Работы всем, по-видимому, достаточно. В число первых спектаклей должны будут войти из старого репертуара: первой {113} же пьесой – «Потонувший колокол» (Магда, разумеется, – Роксанова. Отчего Вы хотели Савицкой?[216]), потом, для 1‑го дешевого, утреннего – «Самоуправцы» (опять Роксанова, а не Андреева[217]), для 2‑го – «Потонувший колокол» и для 3‑го – «Горячее сердце» (и опять Роксанова).

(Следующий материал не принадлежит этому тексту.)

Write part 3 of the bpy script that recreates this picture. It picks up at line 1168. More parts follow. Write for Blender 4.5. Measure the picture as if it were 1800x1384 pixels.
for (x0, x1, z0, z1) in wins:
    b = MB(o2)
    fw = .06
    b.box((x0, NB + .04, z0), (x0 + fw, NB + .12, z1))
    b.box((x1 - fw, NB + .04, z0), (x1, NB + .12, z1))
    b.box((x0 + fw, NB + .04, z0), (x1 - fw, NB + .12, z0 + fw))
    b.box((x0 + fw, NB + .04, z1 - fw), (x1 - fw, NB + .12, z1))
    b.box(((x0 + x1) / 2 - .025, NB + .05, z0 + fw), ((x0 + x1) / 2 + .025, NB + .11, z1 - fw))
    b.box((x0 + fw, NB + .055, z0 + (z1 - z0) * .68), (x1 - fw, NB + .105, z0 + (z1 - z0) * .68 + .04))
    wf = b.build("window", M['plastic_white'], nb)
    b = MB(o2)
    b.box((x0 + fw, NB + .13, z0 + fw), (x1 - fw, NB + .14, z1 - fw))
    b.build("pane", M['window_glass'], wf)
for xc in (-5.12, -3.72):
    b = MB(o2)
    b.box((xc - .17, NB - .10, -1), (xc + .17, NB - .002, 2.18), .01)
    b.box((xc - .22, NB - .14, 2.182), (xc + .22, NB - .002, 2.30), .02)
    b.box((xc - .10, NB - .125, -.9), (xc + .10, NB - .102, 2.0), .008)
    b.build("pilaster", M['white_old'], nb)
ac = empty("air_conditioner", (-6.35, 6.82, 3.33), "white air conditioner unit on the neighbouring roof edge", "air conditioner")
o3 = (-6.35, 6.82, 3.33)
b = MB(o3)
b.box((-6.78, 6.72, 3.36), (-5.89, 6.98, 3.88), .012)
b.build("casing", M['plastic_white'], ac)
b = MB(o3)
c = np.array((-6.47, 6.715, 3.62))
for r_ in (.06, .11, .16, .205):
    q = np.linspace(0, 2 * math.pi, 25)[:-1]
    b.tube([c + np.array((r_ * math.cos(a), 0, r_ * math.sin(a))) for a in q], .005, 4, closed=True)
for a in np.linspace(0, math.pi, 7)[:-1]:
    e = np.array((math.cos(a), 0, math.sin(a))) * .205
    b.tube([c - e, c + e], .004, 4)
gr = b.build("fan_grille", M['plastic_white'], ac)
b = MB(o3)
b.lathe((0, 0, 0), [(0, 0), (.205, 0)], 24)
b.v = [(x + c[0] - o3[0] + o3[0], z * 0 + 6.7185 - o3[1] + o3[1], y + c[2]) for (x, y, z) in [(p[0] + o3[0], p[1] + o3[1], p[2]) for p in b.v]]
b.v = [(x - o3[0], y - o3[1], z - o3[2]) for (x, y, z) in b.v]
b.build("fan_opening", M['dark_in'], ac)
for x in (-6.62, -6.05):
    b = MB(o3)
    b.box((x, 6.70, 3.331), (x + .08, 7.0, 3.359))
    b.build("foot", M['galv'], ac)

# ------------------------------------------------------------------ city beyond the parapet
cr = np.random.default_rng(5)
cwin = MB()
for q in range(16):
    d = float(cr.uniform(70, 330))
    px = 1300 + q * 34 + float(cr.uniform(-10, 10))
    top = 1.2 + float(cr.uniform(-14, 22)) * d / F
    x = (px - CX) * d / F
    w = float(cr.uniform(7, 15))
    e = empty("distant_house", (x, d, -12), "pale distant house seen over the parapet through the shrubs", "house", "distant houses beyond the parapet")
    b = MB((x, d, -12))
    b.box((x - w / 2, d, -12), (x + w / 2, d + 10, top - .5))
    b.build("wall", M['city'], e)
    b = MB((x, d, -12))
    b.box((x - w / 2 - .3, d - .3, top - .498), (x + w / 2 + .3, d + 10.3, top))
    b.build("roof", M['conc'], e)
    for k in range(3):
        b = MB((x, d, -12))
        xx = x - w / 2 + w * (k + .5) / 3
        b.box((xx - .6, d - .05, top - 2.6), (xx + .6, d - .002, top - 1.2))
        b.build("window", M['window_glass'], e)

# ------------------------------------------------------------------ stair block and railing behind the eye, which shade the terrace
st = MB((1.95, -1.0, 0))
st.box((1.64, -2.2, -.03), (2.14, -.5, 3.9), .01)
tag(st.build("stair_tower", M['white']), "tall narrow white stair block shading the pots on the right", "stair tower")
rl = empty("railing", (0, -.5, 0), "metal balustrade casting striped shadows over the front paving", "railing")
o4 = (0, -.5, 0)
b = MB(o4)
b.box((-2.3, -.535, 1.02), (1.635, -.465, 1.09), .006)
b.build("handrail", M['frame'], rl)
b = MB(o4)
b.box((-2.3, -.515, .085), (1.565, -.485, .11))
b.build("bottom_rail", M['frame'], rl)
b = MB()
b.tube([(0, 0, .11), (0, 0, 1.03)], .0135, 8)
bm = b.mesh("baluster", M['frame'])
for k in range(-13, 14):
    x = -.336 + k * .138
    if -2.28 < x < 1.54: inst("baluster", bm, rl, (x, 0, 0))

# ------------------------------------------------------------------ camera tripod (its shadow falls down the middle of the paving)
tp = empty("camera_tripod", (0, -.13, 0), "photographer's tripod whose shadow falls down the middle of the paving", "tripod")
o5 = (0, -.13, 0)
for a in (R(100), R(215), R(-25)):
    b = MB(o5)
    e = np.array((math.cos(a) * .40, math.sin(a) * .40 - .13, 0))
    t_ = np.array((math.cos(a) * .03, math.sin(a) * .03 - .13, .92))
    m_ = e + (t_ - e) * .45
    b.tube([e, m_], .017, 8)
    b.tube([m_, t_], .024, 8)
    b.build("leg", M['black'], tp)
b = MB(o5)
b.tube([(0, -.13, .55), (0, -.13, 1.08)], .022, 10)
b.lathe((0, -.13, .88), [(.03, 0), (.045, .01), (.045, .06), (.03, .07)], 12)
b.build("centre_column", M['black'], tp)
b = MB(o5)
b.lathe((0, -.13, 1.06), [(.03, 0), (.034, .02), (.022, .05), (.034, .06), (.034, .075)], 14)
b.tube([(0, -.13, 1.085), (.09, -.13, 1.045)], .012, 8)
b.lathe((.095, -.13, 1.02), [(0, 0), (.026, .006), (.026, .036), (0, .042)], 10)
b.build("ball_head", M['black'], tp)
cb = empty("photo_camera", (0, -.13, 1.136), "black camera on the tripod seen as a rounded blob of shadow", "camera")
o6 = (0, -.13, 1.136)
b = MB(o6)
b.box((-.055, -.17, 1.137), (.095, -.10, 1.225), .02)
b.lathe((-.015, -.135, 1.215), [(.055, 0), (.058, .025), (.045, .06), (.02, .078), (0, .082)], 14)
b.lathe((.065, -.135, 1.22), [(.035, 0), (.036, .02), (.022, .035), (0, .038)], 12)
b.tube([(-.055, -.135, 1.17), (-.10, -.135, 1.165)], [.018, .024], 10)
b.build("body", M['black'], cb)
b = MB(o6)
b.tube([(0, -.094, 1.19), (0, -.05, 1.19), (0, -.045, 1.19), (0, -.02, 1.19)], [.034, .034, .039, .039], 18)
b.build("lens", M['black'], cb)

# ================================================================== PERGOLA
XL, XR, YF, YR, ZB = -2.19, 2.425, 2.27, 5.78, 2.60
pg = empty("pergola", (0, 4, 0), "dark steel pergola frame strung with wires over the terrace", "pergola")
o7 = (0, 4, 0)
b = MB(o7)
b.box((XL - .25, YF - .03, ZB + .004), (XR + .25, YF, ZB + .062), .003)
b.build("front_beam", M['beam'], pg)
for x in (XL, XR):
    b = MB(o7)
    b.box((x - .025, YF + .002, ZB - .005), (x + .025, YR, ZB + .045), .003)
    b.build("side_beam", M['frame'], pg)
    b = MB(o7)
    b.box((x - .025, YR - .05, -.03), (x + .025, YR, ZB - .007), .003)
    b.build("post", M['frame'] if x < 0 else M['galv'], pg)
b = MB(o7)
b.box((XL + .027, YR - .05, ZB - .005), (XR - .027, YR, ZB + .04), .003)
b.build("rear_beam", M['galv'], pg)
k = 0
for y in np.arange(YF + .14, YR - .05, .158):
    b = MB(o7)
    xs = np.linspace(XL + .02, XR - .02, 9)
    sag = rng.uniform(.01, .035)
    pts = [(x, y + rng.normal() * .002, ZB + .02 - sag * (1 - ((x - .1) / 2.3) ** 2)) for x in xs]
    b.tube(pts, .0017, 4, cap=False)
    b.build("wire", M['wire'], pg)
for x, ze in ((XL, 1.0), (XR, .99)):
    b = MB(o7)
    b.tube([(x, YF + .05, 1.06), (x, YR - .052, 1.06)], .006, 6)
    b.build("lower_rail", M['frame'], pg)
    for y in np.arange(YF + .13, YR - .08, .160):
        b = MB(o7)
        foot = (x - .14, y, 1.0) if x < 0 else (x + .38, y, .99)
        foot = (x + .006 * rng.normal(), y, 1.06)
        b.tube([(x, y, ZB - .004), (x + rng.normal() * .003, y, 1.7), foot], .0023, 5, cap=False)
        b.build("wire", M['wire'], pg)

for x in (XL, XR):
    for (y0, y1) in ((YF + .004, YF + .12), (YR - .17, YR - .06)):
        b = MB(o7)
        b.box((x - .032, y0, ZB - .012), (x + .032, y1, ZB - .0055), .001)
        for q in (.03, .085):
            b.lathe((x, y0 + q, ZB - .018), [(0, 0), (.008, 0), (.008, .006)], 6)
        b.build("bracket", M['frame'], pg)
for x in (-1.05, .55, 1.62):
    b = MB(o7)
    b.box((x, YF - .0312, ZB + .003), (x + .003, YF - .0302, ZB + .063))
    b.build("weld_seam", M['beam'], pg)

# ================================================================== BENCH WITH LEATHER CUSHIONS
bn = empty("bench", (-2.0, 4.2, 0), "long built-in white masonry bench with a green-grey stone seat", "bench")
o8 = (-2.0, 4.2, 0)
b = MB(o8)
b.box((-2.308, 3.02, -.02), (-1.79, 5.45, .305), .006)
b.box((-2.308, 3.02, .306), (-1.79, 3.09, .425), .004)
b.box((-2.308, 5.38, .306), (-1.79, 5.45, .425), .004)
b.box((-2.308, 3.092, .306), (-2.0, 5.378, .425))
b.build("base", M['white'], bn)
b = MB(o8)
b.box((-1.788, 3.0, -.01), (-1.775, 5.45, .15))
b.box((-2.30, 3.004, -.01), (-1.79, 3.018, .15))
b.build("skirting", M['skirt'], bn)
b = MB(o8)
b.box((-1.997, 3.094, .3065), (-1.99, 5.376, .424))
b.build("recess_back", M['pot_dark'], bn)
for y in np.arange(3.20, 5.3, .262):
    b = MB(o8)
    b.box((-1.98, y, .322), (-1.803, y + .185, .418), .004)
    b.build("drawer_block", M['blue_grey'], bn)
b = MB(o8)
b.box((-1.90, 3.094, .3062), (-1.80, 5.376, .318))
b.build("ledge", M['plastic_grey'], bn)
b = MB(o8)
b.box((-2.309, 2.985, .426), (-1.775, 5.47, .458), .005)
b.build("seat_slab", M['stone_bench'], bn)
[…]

Вырываю кусочек из своей кипы бумаг.
14 октября (1‑я «среда») – «Федор»
15 – «Федор»
16 – «Потонувший колокол»
18 утром (1‑й «народный») – «Самоуправцы»
– вечером – «Федор»
19‑го – «Потонувший колокол»
20‑го – «Федор»
21‑го утром (2‑й «народный») – «Горячее сердце»
– вечером – «Шейлок» или «Антигона»
22‑го утром (3‑й «народный») – «Потонувший колокол»
– вечером «Федор» – или «Шейлок» или «Самоуправцы»
23‑го – «Шейлок» или «Федор»
25‑го утром (1‑е «утро») – «Шейлок» или «Антигона»
И т. д.
Вы видите, что Андреева, которая, во всяком случае, попадет в «Федора» и играет «Колокол», не может играть еще «Самоуправцев».
Ну, словом, все эти подробности я Вам вышлю. Мучение с ними! Иногда голова кружится.
«Федора» мы с женой на днях читали громко и ревели, как двое блаженных. Удивительная пьеса! Это бог нам послал ее.
Но как надо играть Федора!!
Моя к Вам убедительная просьба: на эту пьесу поручите мне, а не Калужскому или Шенбергу[218], мне проходить роли отдельно. Я не знаю ни одного литературного образа, не исключая и Гамлета, который был бы до такой степени близок моей душе. Я постараюсь вложить в актеров все те чувства и мысли, какие эта пьеса возбуждает во мне.
Я потратил очень много часов и умственного напряжения на распределение главных ролей – и ничего не решил!
{114} Надо услыхать актеров со сцены, хотя бы, конечно, в других ролях, чтобы решить это. У нас нет Ирины. Я безусловно остался при прежнем мнении, что это – умница, соединившая в себе доброту мужа и ум брата, что она все видит и покорно идет навстречу. Она – идеальная инокиня в будущем. К царю она относится с материнской нежностью. Она зачаровывает своей ласковой интонацией. Манеры у нее – плавные, мягкие, взгляд глубокий и вдумчивый. Вся она – выдержка и сдержанность очень глубоких чувств.